What is EBITDA?

The Short Answer

EBITDA shows a company's operating performance before non-operating expenses and non-cash charges. It helps compare businesses by removing financing and accounting decisions.

EBITDA explained simply

EBITDA stands for Earnings Before Interest, Taxes, Depreciation, and Amortization. It's a way to look at a company's profit from its core operations. Think of it as the money a business makes before paying for things like interest on loans, taxes, and the cost of assets wearing out over time (depreciation and amortization).
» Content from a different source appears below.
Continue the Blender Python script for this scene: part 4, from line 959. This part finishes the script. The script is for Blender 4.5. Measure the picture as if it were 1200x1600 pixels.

We use EBITDA to get a clearer picture of a company's operational health. It strips away the effects of how a company is financed (debt vs. equity) and its accounting choices for assets. This makes it easier to compare the performance of different businesses, even if they have different debt levels or asset structures.

Real-World Example

The Coffee Shop Scenario

Let's say a coffee shop has the following:

  • Revenue: $500,000
  • Cost of Goods Sold (COGS): $150,000
  • Operating Expenses (Rent, Salaries, Utilities): $100,000
  • Interest Expense: $10,000
  • Taxes: $20,000
  • Depreciation: $5,000
  • Amortization: $2,000

To calculate EBITDA:

  1. Gross Profit: Revenue - COGS = $500,000 - $150,000 = $350,000
  2. Operating Income (EBIT): Gross Profit - Operating Expenses = $350,000 - $100,000 = $250,000
  3. EBITDA: Operating Income + Depreciation + Amortization = $250,000 + $5,000 + $2,000 = $257,000

So, the coffee shop's EBITDA is $257,000. This shows its profit from operations before considering financing and non-cash charges.

Why this matters

EBITDA is important because it helps buyers and sellers understand a business's true operating profitability. It removes the impact of financing decisions and accounting methods, making it easier to compare businesses. This metric is often used in business valuations to determine a fair selling price.

LM
Luis MerchanBusiness

EBITDA is a good starting point, but it doesn't tell the whole story. Always look at cash flow too, as EBITDA doesn't account for capital expenditures or changes in working capital.